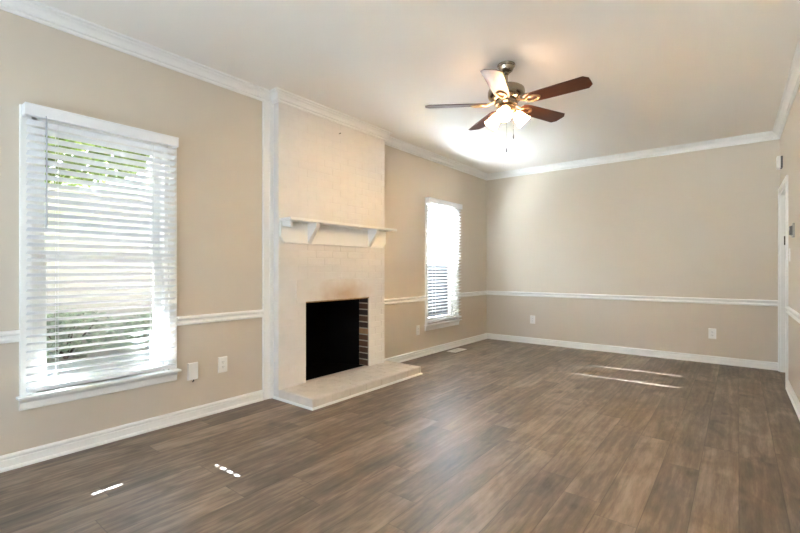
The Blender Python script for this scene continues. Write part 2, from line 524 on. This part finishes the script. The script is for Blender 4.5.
# ------------------------------------------------------------------ windows
def window(n, y0, y1):
    # casing with stool and apron
    bm = bmesh.new(); cw = .057
    for a, b in ((y0-cw, y0), (y1, y1+cw)):
        box(bm, (XL, a, WZ0-.008), (XL+.018, b, WZ1+cw))
    box(bm, (XL, y0, WZ1), (XL+.018, y1, WZ1+cw))
    root = struct(obj('window_%d' % n, bm, 'trim', bevel=.004))
    bm = bmesh.new(); box(bm, (XL-.07, y0-.001, WZ0-.02), (XL, y1+.001, WZ0)); box(bm, (XL, y0-cw-.014, WZ0-.014), (XL+.060, y1+cw+.014, WZ0))
    obj('stool', bm, 'trim', root, bevel=.003)
    bm = bmesh.new(); prism(bm, [(XL, .325), (XL+.012, .325), (XL+.015, .333), (XL+.016, .368), (XL+.030, .384), (XL+.032, WZ0-.0145), (XL, WZ0-.0145)], 'y', y0-cw, y1+cw)
    obj('apron', bm, 'trim', root)
    # jamb liner
    bm = bmesh.new(); j = .025
    box(bm, (XL-WT, y0, WZ0-.02), (XL, y0+j, WZ1)); box(bm, (XL-WT, y1-j, WZ0-.02), (XL, y1, WZ1)); box(bm, (XL-WT, y0, WZ1-j), (XL, y1, WZ1)); box(bm, (XL-WT, y0, WZ0-.02), (XL-.07, y1, WZ0))
    obj('jamb', bm, 'trim', root)
    zm = 1.225; st = .055
    for nm, xa, xb, za, zb in (('lower_sash', XL-.075, XL-.04, WZ0, zm+.02), ('upper_sash', XL-.115, XL-.08, zm-.02, WZ1-j)):
        bm = bmesh.new(); a, b = y0+j, y1-j
        box(bm, (xa, a, za), (xb, a+st, zb)); box(bm, (xa, b-st, za), (xb, b, zb))
        box(bm, (xa, a+st, za), (xb, b-st, za+(.07 if nm[0] == 'l' else .04))); box(bm, (xa, a+st, zb-.04), (xb, b-st, zb))
        s = obj(nm, bm, 'trim', root, bevel=.003)
        bm = bmesh.new(); box(bm, ((xa+xb)/2-.002, a+st-.005, za+.03), ((xa+xb)/2+.002, b-st+.005, zb-.03)); obj('pane', bm, 'glass', s)
    return root
for i, (a, b) in enumerate(WIN): window(i+1, a, b)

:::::

Retype the whole listing, keeping every line identical and omitting all pictures.

▶ **Result of this exercise**
The Blender Python script for this scene continues. Write part 2, from line 524 on. This part finishes the script. The script is for Blender 4.5.
# ------------------------------------------------------------------ windows
def window(n, y0, y1):
    # casing with stool and apron
    bm = bmesh.new(); cw = .057
    for a, b in ((y0-cw, y0), (y1, y1+cw)):
        box(bm, (XL, a, WZ0-.008), (XL+.018, b, WZ1+cw))
    box(bm, (XL, y0, WZ1), (XL+.018, y1, WZ1+cw))
    root = struct(obj('window_%d' % n, bm, 'trim', bevel=.004))
    bm = bmesh.new(); box(bm, (XL-.07, y0-.001, WZ0-.02), (XL, y1+.001, WZ0)); box(bm, (XL, y0-cw-.014, WZ0-.014), (XL+.060, y1+cw+.014, WZ0))
    obj('stool', bm, 'trim', root, bevel=.003)
    bm = bmesh.new(); prism(bm, [(XL, .325), (XL+.012, .325), (XL+.015, .333), (XL+.016, .368), (XL+.030, .384), (XL+.032, WZ0-.0145), (XL, WZ0-.0145)], 'y', y0-cw, y1+cw)
    obj('apron', bm, 'trim', root)
    # jamb liner
    bm = bmesh.new(); j = .025
    box(bm, (XL-WT, y0, WZ0-.02), (XL, y0+j, WZ1)); box(bm, (XL-WT, y1-j, WZ0-.02), (XL, y1, WZ1)); box(bm, (XL-WT, y0, WZ1-j), (XL, y1, WZ1)); box(bm, (XL-WT, y0, WZ0-.02), (XL-.07, y1, WZ0))
    obj('jamb', bm, 'trim', root)
    zm = 1.225; st = .055
    for nm, xa, xb, za, zb in (('lower_sash', XL-.075, XL-.04, WZ0, zm+.02), ('upper_sash', XL-.115, XL-.08, zm-.02, WZ1-j)):
        bm = bmesh.new(); a, b = y0+j, y1-j
        box(bm, (xa, a, za), (xb, a+st, zb)); box(bm, (xa, b-st, za), (xb, b, zb))
        box(bm, (xa, a+st, za), (xb, b-st, za+(.07 if nm[0] == 'l' else .04))); box(bm, (xa, a+st, zb-.04), (xb, b-st, zb))
        s = obj(nm, bm, 'trim', root, bevel=.003)
        bm = bmesh.new(); box(bm, ((xa+xb)/2-.002, a+st-.005, za+.03), ((xa+xb)/2+.002, b-st+.005, zb-.03)); obj('pane', bm, 'glass', s)
    return root
for i, (a, b) in enumerate(WIN): window(i+1, a, b)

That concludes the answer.